Quote:
Originally Posted by stevo
From the streets of Cairo to Jordan, Syria, Saudi Arabia, Iran, name the place, They have centrally controlled media who has been the mouthpiece of the dictators for years. The people in these countries have been indoctrinated from the youngest age that america is evil and the US is the devil . They have been taught this from an early age because the dictators know what threatens their hold on power, and that is American ideals of justice and liberty for all. If the people in these countries were fed the honest truth since their birth we would have seen democratic revolutions take place decades ago. These people hate us because of who we are, not because of anything we do.
|
I agree with you totally, and I understand that, since birth, many of the citizens of the middle east have been taught nothing but hatred for the United States.
What I'm proposing is a change in
the actions that we take that make them hate us and who we are. That is, stop meddling in their business, stop forcing our ideals on them, and allow those nations to be sovereign to themselves. By going to war in Iraq, we are directly imposing said ideals of justice and liberty for all onto a people who do not want/agree with these ideals. Thus, we are hated for our "oppression".
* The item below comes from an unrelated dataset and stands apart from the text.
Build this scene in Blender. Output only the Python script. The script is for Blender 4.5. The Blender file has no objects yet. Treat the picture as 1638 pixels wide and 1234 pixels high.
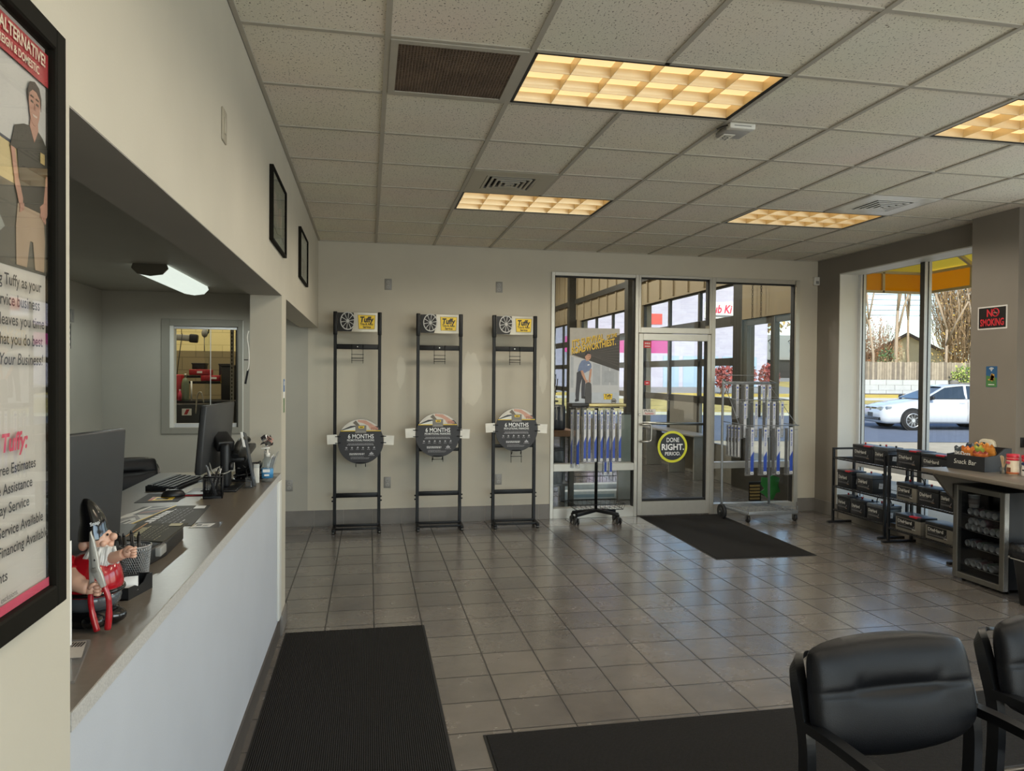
import bpy, bmesh, math, random
from mathutils import Vector, Matrix
random.seed(7)
PI = math.pi
scene = bpy.context.scene
COL = scene.collection

# ------------------------------------------------------------------ camera
EYE = 1.612
cam_data = bpy.data.cameras.new('camera')
cam_data.sensor_width = 36.0
cam_data.lens = 1162.41 / 1638.0 * 36.0
cam_data.clip_start = 0.02
cam_data.clip_end = 600
cam = bpy.data.objects.new('camera', cam_data)
COL.objects.link(cam)
CAM_ROWS = [(0.981052, -0.193579, 0.008055), (0.193685, 0.980939, -0.015637), (-0.004874, 0.0169, 0.999845)]
_r, _f, _u = [Vector(v) for v in CAM_ROWS]
cam.matrix_world = Matrix(((_r.x, _u.x, -_f.x, 0.0), (_r.y, _u.y, -_f.y, 0.0), (_r.z, _u.z, -_f.z, EYE), (0, 0, 0, 1)))
scene.camera = cam

# ------------------------------------------------------------------ view, sky, sun
scene.view_settings.view_transform = 'Standard'
scene.view_settings.look = 'None'
scene.view_settings.gamma = 1.0
scene.view_settings.use_curve_mapping = False
scene.view_settings.exposure = 0.76
scene.cycles.use_denoising = True
scene.cycles.max_bounces = 10
scene.cycles.diffuse_bounces = 6
scene.cycles.glossy_bounces = 5
scene.cycles.transmission_bounces = 8
scene.cycles.transparent_max_bounces = 16
scene.cycles.sample_clamp_indirect = 6.0
scene.cycles.caustics_reflective = False
scene.cycles.caustics_refractive = False

SUN_EL, SUN_AZ = math.radians(34), math.radians(197)
SKY_STRENGTH = 0.21
SUN_STRENGTH = 3.5
world = bpy.data.worlds.new('sky')
scene.world = world
world.use_nodes = True
_nt = world.node_tree
_nt.nodes.clear()
_sky = _nt.nodes.new('ShaderNodeTexSky')
_sky.sky_type = 'NISHITA'
_sky.sun_disc = False
_sky.sun_elevation = SUN_EL
_sky.sun_rotation = SUN_AZ
_sky.air_density = 1.0
_sky.dust_density = 0.7
_sky.ozone_density = 2.5
_bg = _nt.nodes.new('ShaderNodeBackground')
_bg.inputs['Strength'].default_value = SKY_STRENGTH
_wo = _nt.nodes.new('ShaderNodeOutputWorld')
_nt.links.new(_sky.outputs[0], _bg.inputs[0])
_nt.links.new(_bg.outputs[0], _wo.inputs[0])

sun_data = bpy.data.lights.new('sun', 'SUN')
sun_data.energy = SUN_STRENGTH
sun_data.angle = math.radians(0.6)
sun_data.color = (1.0, 0.93, 0.82)
sun = bpy.data.objects.new('sun', sun_data)
COL.objects.link(sun)
# travels towards +Y (from behind the camera) and a little towards +X
sun.rotation_euler = Vector((0.30, 0.80, -0.60)).to_track_quat('-Z', 'Y').to_euler()
sun.location = (-10, -20, 20)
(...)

As an economist, I realize that, in most cases, free markets and democracy are the best course of action for an underdeveloped nation. However, this is not always the case. Some dictatorships are not necessarily bad and can work to the nation's advantage (China, for example, is now growing because their leaders have finally understood how to use this to their advantage).
What bothers me more than anything is the ridiculous missionary-esque belief that many in Washington have that we need to spread "freedom" and "democracy" to all parts of the world. By doing this, we are, in a way, really just oppressing those same people (though in a different manner). They don't want our intervention. If a country wants to retain its dictatorial ruler - and not stand up and fight their own democratic revolution, started by themselves (the Colonial Americans did not recieve help until the war was fairly established and their side had a possibility for success, remember?) - then we should allow them to remain slaves and worry about strengthening and resolving problems at home.